David Coale,
Partner @ Lynn Tillotson
Applying the landmark Supreme Court case of Wal-Mart v. Dukes, which rejected a nationwide class of female employees seeking injunctive relief, the Fifth Circuit recently affirmed certification of a class of bankruptcy debtors who sought injunctive relief about wrongful foreclosure fees. Rodriguez v. Countrywide Home Loans, No. 11-40056 (Sept. 14, 2012). Against a background of other recent cases that reject classes seeking damages, Rodriguez signals the potential future of federal class litigation in the Fifth Circuit after Dukes.
Dukes focused on Wal-Mart’s national policy against discrimination, and characterized its managers’ alleged violations of that policy as individual acts that did not create class-wide “commonality.” In contrast, Rodriguez asked whether Countrywide had a systematic practice of inaction by not getting approval of certain fees in bankruptcy court. This different focus suggests a way to favorably phrase class allegations by emphasizing a defendant’s silence or failures to act over its affirmative actions. Ultimately, the analysis of Rodriguez may guide class claims in industries where authorizations, preclearances, or other such procedures are common in the course of business.
Rodriguez is part of a trilogy of recent class cases. In the first of the three cases, Ahmad v. Old Republic Title Insurance, the Fifth Circuit reversed the certification of a class making claims about title insurance premiums. No. 11-10695 (Aug. 13, 2012). The Court relied on an earlier opinion which declined to certify a similar class of title insurance buyers because “[t]he resulting trial would require the factfinder to determine whether each individual qualified for the discount based on the evidence in his or her file.” Id. at 9 (citing Benavides v. Chicago Title, 636 F.3d 699 (5th Cir. 2011)). The Court declined to distinguish Benavides even though a particular discount was mandatory once “the requirements of R-8 [a Texas Insurance Code provision]” were satisfied, because each plaintiff would present unique facts abo ut those requirements. Id. at 10-11. Therefore, the class did not meet the commonality requirement of Fed. R. Civ. P. 23(a)(2).
In the second, Funeral Consumers Alliance v. Service Corp. Int’l, a consumer group sued under the Clayton Act about the market for funeral caskets. No. 10-20719 (Sept. 13, 2012). Among other holdings, the Court affirmed the denial of class certification, finding that the scope of the putative nationwide class fit poorly with the evidence offered about localized market activity for the sale of funeral services and caskets. Id. at 27.
The final case, Rodriguez, involved claims in bankruptcy court by plaintiffs who cured their pre-petition mortgage arrearages, completed their Chapter 13 plans, and received a discharge. They alleged that Countrywide then threatened foreclosure based on fees charged while their bankruptcy cases were pending. The bankruptcy court conducted a 3-day hearing and certified a class on the plaintiffs’ claim for injunctive relief against collection of fees incurred during bankruptcy that were not disclosed and authorized under applicable court rules, while declining to certify a class for damages. Id. at 3.

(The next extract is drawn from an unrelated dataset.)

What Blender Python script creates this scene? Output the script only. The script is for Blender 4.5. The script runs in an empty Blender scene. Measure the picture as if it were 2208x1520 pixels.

The Fifth Circuit affirmed, finding that Countrywide’s acts were “generally applicable” to the “narrowly certified . . . class of approximately 125 individuals.” Id. at 6. The Court distinguished the denial of certification in a similar case on the grounds that this class was not seeking disgorgement. Id. at 8-9 (analyzing Wilborn v. Wells Fargo, 609 F.3d 748 (5th Cir. 2010)). The Court also credited evidence that the relevant bank records could be readily searched, avoiding the need for loan-by-loan, file-by-file review to identify potentially inappropriate fees. Id. at 9-10.
The Court concluded with its key holding that analyzed Dukes. Countrywide contended that the bankruptcy court was wrong to find a common issue of fact when it had no corporate policy concerning compliance with the applicable bankruptcy rule. Id. at 10. The Court disagreed, finding that Dukes involved a specific corporate policy forbidding sex discrimination, which was allegedly violated by individual managers. In this case, on the other hand, there was no specific company policy and the evidence showed a uniform practice of not following the rule – “in fact, no Countrywide employee filed a Rule 2016(a) application during the time period identified in the class definition.” Id. n.11. In sum, Rodriguez identifies three factors – manageable size, useable records, and a practice of failing to follow a required standard – that help establish class certification in the context of injunctive relief.